Pasan los años y, cuando cae el Muro gracias en buena parte al sindicato Solidaridad, un intelectual disidente como Adam Michnik funda el primer gran periódico independiente, « Gazeta Wyborcza». Michnik, consciente de que necesita buenos corresponsales en su redacción, contrata a tres grandes reporteros (Kapuscinski, Krall y Szejnert) para que formen cantera. Nace entonces la Escuela Polaca Moderna, representada por Wojciech Jagielski, Wojciech Tochman, Jacek Hugo-Bader, Mariusz Szczygieł y Artur Domosławski, todos ellos traducidos al castellano.

A fines de los 50 surge la Escuela Polaca del Reportaje con un discurso visual y heterodoxo

Si bien el paso del tiempo ha deteriorado en ocasiones las relaciones con sus «maestros» (caso de Domosławski con Kapuscinski), la plantilla de «Gazeta Wyborcza» y periodistas como Mariusz Wilk, la añorada Beata Pawlak, Agata Tuszynska, Wojciech Górecki y Jedrzej Morawiecki, no hacen sino confirmar la excelente salud del reportaje polaco.

Un lugar de honor merecen también sus homólogos rusos. Recordemos a Anna Politkóvskaya, asesinada por sus crónicas sobre Chechenia, o a los grandes cronistas del conflicto ucraniano, los fotoperiodistas y opositores rusos autores del Informe Nemtsóv.

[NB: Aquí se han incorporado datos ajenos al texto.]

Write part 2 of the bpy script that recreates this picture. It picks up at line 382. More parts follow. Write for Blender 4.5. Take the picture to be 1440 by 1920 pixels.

En esta estirpe de narradores de la intrahistoria que cultivan un periodismo intencional con aliento literario se inscribe Svetlana Alexiévich. Nosotros los lectores no podemos sino alegrarnos de su éxito, deseando una larga vida al reportaje en general y a la tradición eslava en particular. Aquella que hace suyas las palabras del poeta Adam Mickiewicz: «Mide tus fuerzas por tus intenciones».